Book Reviews Archive: 1994 to May 2000

The Alphabetic Labyrinth: The Letters in History and Imagination

by Johanna Drucker
Thames and Hudson, London, 1999

Reviewed by Cliff Pickover


Johanna Drucker is an expert in the history of the alphabet, printing, and book arts. She teaches art history at Yale University. In this stimulating book, she traces the history of writing from its birth to modern times. Along the say, Drucker unravels a wonderful array of ways in which letters have been assigned value in political, religious, and spiritual systems.

Drucker documents the ideas of Plato, the Pythagoreans, the Romans, the early Christians, and the significance of letters in alchemy and the Kabbalah.
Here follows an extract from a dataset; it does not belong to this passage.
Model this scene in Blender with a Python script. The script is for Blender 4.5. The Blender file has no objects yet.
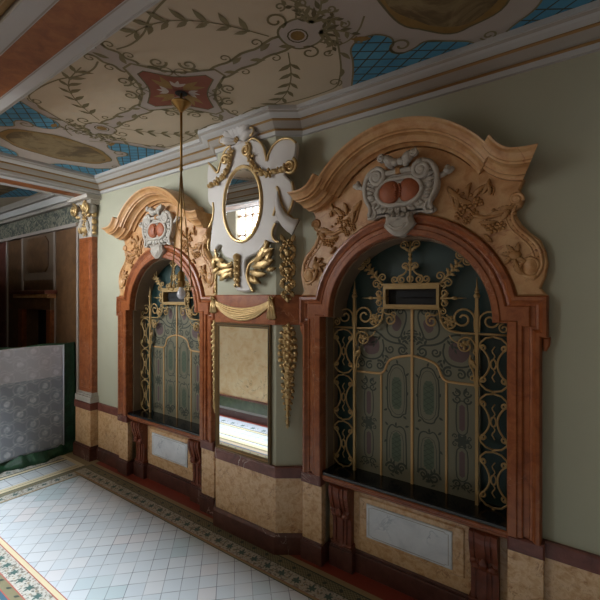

The book is gorgeous, profusely illustrated, and sure to delight artists, historians, modern font creators, and even cryptographers interested in bizarre symbols and their meaning. Even if the book did not contain a single line of text, the images of ancient alphabets and strange geometrical diagrams would pursued me to buy this book.

In addition to serving as the means to record speech or ideas in writing, the letters of the alphabet also constitute a set of visual symbols. These shapes have played a part in the decipherment of their history and transmission and have inspired imaginative interpretation of their apparent or hidden meanings.

The Alphabetic Labyrinth covers the complete history of the alphabet from its religious origins to the present day use of computer typography. Buy this book and feed both your eye and mind.